The city's progressive senior managers and elected officials in 2001 recognized the need to create a dedicated division called Asset Management. The group, a sub-group of the city's Capital Planning & Implementation Division, consisted of 17 individuals with engineering, operations, and financial backgrounds. Its sole responsibility was to manage the life cycle of the municipality's assets.

“We don't build, we don't maintain, and we don't worry about operations,” said Bainbridge. “Our job is to make sure that we put enough investment into the assets to sustain service levels over the long run.”

Fortunate Foresight

The move proved to be forward-looking as the provincial government enacted the Sustainable Water and Sewage System Act in 2002. The legislation, known as Bill 175, requires municipalities to ascertain the full cost of providing a service and develop a financial plan to recover that cost. The bill's purpose is to ensure that municipalities fund infrastructure at sustainable levels, even if those levels are significantly higher than historic user fees.

Because such legislation is gaining popularity across North America, Hamilton's experience is instructive. In the United States—where state and local governments spend $140 billion to $150 billion annually in construction, improvement, and rehabilitation of public capital assets—the impetus comes from the Government Accounting Standards Board Statement 34 (GASB 34), issued in June 1999.

GASB 34 requires governmental agencies at all levels to develop a complete inventory of assets and liabilities, maintenance and operational costs, and revenues and expenditures. Experts have hailed GASB 34 as the most significant pronouncement in the history of financial reporting requirements for local government in the United States.

Concurrently, the American Planning Association developed the Growing Smarter Movement and the U.S. Department of Energy instituted its Sustainable Development Initiative. Both programs recognized the need to mainstream sustainable development within fiscally sound constraints.
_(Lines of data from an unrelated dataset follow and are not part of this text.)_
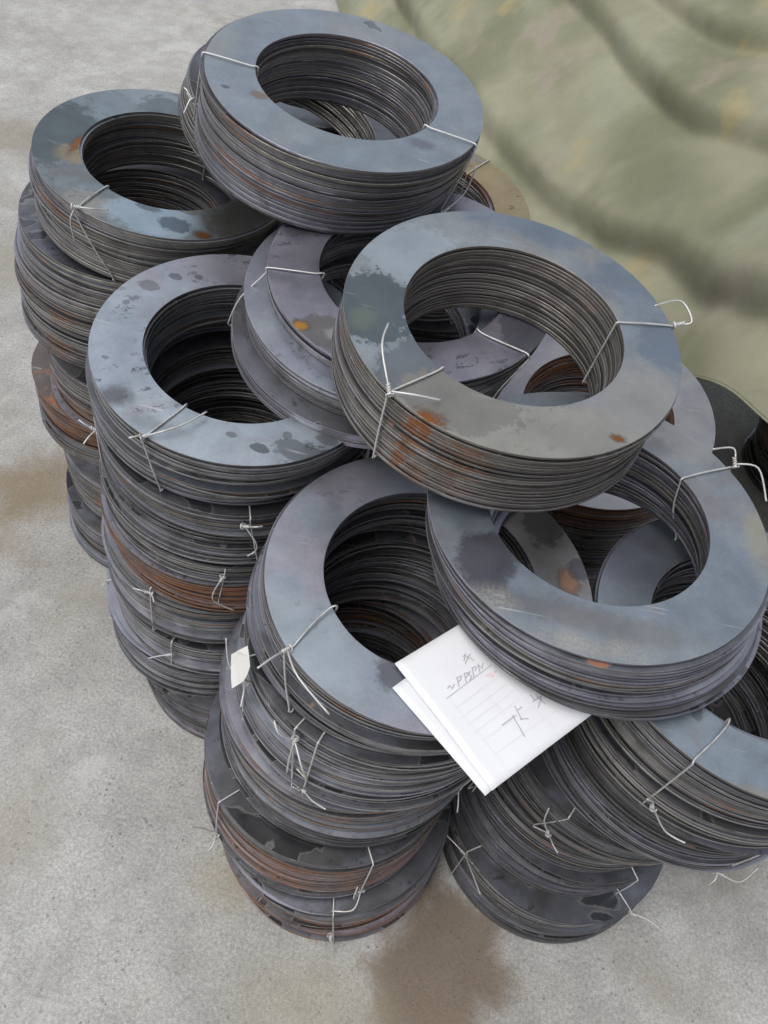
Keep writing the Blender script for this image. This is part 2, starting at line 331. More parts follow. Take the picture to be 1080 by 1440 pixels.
def tube(points, radius, sides=6, smooth_pts=True, sub=5):
    P = [Vector(p) for p in points]
    if smooth_pts and len(P) > 2:
        Q = []
        for i in range(len(P) - 1):
            p0 = P[max(i - 1, 0)]; p1 = P[i]; p2 = P[i + 1]; p3 = P[min(i + 2, len(P) - 1)]
            for k in range(sub):
                t = k / sub
                Q.append(.5 * ((2 * p1) + (p2 - p0) * t + (2 * p0 - 5 * p1 + 4 * p2 - p3) * t * t + (3 * p1 - p0 - 3 * p2 + p3) * t ** 3))
        Q.append(P[-1]); P = Q
    vs, fs = [], []; up = None
    for i, p in enumerate(P):
        d = (P[min(i + 1, len(P) - 1)] - P[max(i - 1, 0)])
        if d.length < 1e-9: d = Vector((0, 0, 1))
        d.normalize()
        if up is None: up = d.orthogonal().normalized()
        else:
            up = up - d * up.dot(d); up = up.normalized() if up.length > 1e-6 else d.orthogonal().normalized()
        s = d.cross(up)
        for k in range(sides):
            t = 2 * math.pi * k / sides
            vs.append(p + (up * math.cos(t) + s * math.sin(t)) * radius)
    n = len(P)
    for i in range(n - 1):
        for k in range(sides):
            l = (k + 1) % sides
            fs.append((i * sides + k, i * sides + l, (i + 1) * sides + l, (i + 1) * sides + k))
    fs.append(tuple(range(sides))[::-1]); fs.append(tuple(range((n - 1) * sides, n * sides)))
    return vs, fs
def join(parts):
    V, Fc = [], []
    for vs, fs in parts:
        o = len(V); V += vs; Fc += [tuple(i + o for i in f) for f in fs]
    return V, Fc

WR = .00092
def bundle(top, tilt, h, shift, face, edges, label, ties=(), slide=None, jit=.0021, plates=None, cat='ring bundle', group='tied bundles of flat steel rings'):
    """top: centre of the top plate; edges: [(depth fraction, rim kind)]; slide(f) -> extra offset of the plate at depth fraction f"""
    n = Vector((math.tan(RAD(tilt[0])), math.tan(RAD(tilt[1])), 1)).normalized()
    x = (Vector((1, 0, 0)) - n * n.x).normalized(); y = n.cross(x)
    rotm = Matrix((x, y, n)).transposed()
    base = Vector(top) - n * h + x * shift[0] + y * shift[1]
    root = bpy.data.objects.new('steel_ring_bundle', None); COL.objects.link(root)
    root.empty_display_size = .03
    root.location = base; root.rotation_euler = rotm.to_euler()
    tag(root, label, cat, group)
    def loc(r, az, z):
        f = min(1, max(0, -z / h)); ex = slide(f) if slide else (0, 0)
        a = RAD(az)
        return Vector((-shift[0] * (1 - f) + ex[0] + r * math.cos(a), -shift[1] * (1 - f) + ex[1] + r * math.sin(a), h + z))
    cnt = plates or max(8, round(h / .00335)); pitch = h / cnt
    gx = gy = 0.0
    for k in range(cnt):
        f = k / max(1, cnt - 1)
        if k % rnd.choice((4, 5, 6, 7)) == 0: gx, gy = rnd.gauss(0, jit * 1.3), rnd.gauss(0, jit * 1.3)
        ex = slide(f) if slide else (0, 0)
        o = bpy.data.objects.new('ring', RINGS[rnd.randrange(len(RINGS))]); COL.objects.link(o); o.parent = root
        jz = rnd.uniform(-.5, .5) * max(0, pitch - PLATE) * .7
        o.location = (-shift[0] * (1 - f) + ex[0] + (gx + rnd.gauss(0, jit * .6)) * (k > 0), -shift[1] * (1 - f) + ex[1] + (gy + rnd.gauss(0, jit * .6)) * (k > 0), h - PLATE - k * pitch * (h - PLATE) / (h - pitch) + jz)
        tl = .0009 if rnd.random() < .85 else .0035
        o.rotation_euler = (rnd.gauss(0, tl), rnd.gauss(0, tl), rnd.uniform(0, 6.28))
        if k == 0: fk = face; o.rotation_euler = (0, 0, 0)
        else: fk = rnd.choice(('dark', 'lilac', 'dark', 'wetlilac'))
        ek = next(e for lim, e in edges if f <= lim + 1e-6)
        if ek not in ('rust', 'runs') and rnd.random() < .34: ek = rnd.choice(('grey', 'dusty', 'dark', 'brown', 'dark', ek))
        for i, mt in ((0, FACE[fk]), (1, EDGE[ek]), (2, WORN[ek])):
            o.material_slots[i].link = 'OBJECT'; o.material_slots[i].material = mt
    for t in ties: make_tie(root, loc, h, t)
    return root

def make_tie(root, loc, h, t):
    """t: azimuths inner/outer (ai, ao), knot (r, az, z), tails [(list of (r, az, z))]"""
    ai, ao = t['ai'], t['ao']; ab = t.get('ab', ao); g = WR + .0004; lift = t.get('lift', 0)
    ro = R_OUT + .0030; ri = R_IN - .003
    pts = [loc(ri, ai, -h - g), loc(ri, ai, -h + .004), loc(ri, ai, -h * .5), loc(ri, ai, -.004), loc(ri + .001, ai, g + lift), loc(ri + .008, ai, g + lift * .8),
           loc((ri + ro) / 2, (ai + ao) / 2, g + lift * .4 + .0006), loc(ro - .006, ao, g), loc(ro - .0005, ao, g - .001), loc(ro, ao, -.006),
           loc(ro + .0006, (ao + ab) / 2, -h * .5), loc(ro, ab, -h + .005), loc(ro - .001, ab, -h - g), loc(ro - .008, ab, -h - g), loc(ri + .006, ai, -h - g), loc(ri, ai, -h - g)]
    vs, fs = tube(pts, WR, 6, True, 4)
    wt = new_obj('wire_tie', mesh_of('wire_tie', vs, fs), WIRE, root)
    if 'knot' in t:
        kn = loc(*t['knot']); parts = []
        first = loc(*t['tails'][0][0]) if t['tails'] else kn + Vector((0, 0, .01))
        d = (first - kn); d = d.normalized() if d.length > 0 else Vector((0, 0, 1))
        u = d.orthogonal().normalized(); v = d.cross(u); L = .009
        for ph in (0, math.pi):
            hp = [kn + d * (L * (q / 14) - .003) + (u * math.cos(ph + q * .95) + v * math.sin(ph + q * .95)) * WR * 1.25 for q in range(15)]
            parts.append(tube(hp, WR, 6, True, 2))
        lp = [kn - d * .003 + (u * math.cos(q * .7) + v * math.sin(q * .7)) * .0030 for q in range(9)]
        parts.append(tube(lp, WR, 6, True, 3))
        for tl in t['tails']:
            pp = [kn + (loc(*tl[0]) - kn) * .04] + [loc(*p) for p in tl]
            if len(pp) == 2:
                mid = (pp[0] + pp[1]) / 2 + Vector((rnd.gauss(0, .0012), rnd.gauss(0, .0012), .0015)); pp.insert(1, mid)
            parts.append(tube(pp, WR, 6, True, 6))
        V, Fc = join(parts)
        new_obj('twisted_end', mesh_of('twisted_end', V, Fc), WIRE, wt)

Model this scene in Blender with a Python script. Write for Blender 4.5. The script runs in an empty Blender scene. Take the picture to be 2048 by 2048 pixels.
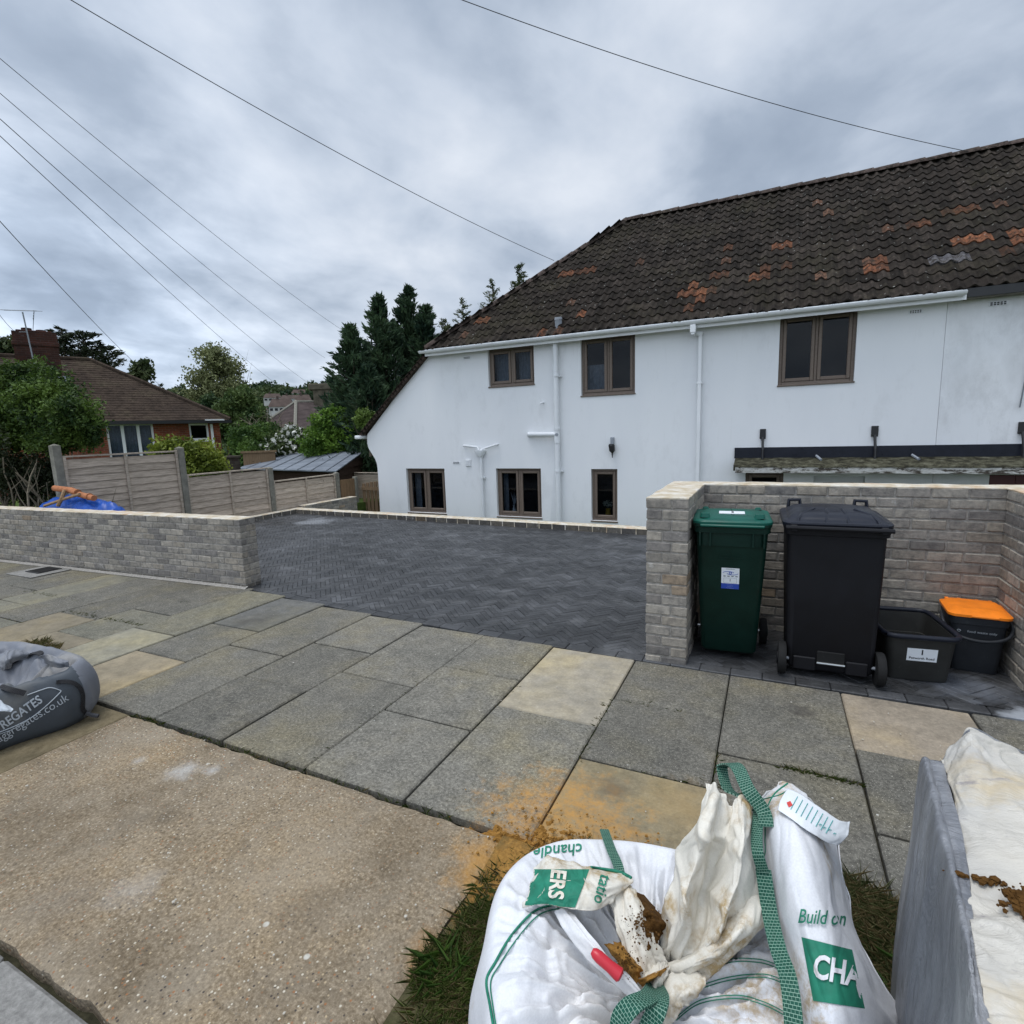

Sustainable asset management offers a host of benefits, including:

  • Enhancing appreciation of the value of capital assets
  • Establishing standard processes for investment decision-making
  • Reducing spending on assets that are obsolete or beyond repair
  • Timing asset investments to produce the best returns
  • Choosing assets that are most likely to deliver the intended results
  • Providing a focus that traditional criteria might overlook.
  • A sustainable asset management system helps optimize return on investment, service level, or increased life expectancy at minimal cost. Hamilton uses a Hanson Computerized Work Management System (CWMS) as its core software for implementing Asset Management solutions, supplemented by databases and analytical process that reside outside the CWMS. The combination allows the city to monitor current service levels by taking into account the concerns from residents and operational interruptions.

    “In the past, we'd fix water mains when we were putting in roads,” said Bainbridge. “But those weren't necessarily the worst pipes. Now our database lets us focus on what's needed most as well as on coordination of other needs. That decreases our service failures and increases our service levels.”